No olvidemos lo que dice Jesús, esto es que quien come su Carne y bebe su Sangre tiene vida eterna, es decir, vivirá para siempre. Este alimento transmite, por tanto, una vida nueva, a la que la muerte no podrá vencer jamás. Una vida sin fronteras de tiempo, una vida siempre joven, una vida singular, la vida misma de Dios. Acercarse a comulgar es acercarse a la eternidad, es pasar de un nivel terreno a otro muy distinto. Comulgar, es unirse íntimamente con Dios, penetrar en el misterio de su vida gloriosa y disfrutar, en cierto modo, de la alegría singular de los bienaventurados en el Cielo.
El Señor lo dice explícitamente en esta ocasión: "El Padre que vive me ha enviado y yo vivo por el Padre; del mismo modo, el que me come, vivirá por mí". Así, pues, lo mismo que Jesús está unido al Padre, así el que participa en la Eucaristía vive unido al Señor. El que comulga con las debidas condiciones, limpio de pecado mortal, llega a la unión mística y grandiosa del alma con Dios, se remonta hasta la cumbre del más grande Amor; ese estado dichoso en que el hombre se identifica, sin confundirse, con el mismo Dios y Señor.

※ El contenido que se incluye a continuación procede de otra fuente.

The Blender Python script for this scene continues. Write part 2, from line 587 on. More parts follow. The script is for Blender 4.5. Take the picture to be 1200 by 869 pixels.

También a tener en cuente las cuestiones prácticas que el apóstol hace, en la carta a los Efesios,  aludiendo a los cristianos que seguían acudiendo a los cultos paganos. Deben abandonar, les dice, los cultos paganos y convertirse definitivamente a Cristo, comportándose como auténticos cristianos. El auténtico vino que debe animar a los cristianos es el Espíritu de Cristo. También para nosotros, los cristianos de este siglo XXI, son oportunas estas palabras del apóstol. También nosotros nos vemos tentados todos los días por una ideología consumista y pagana.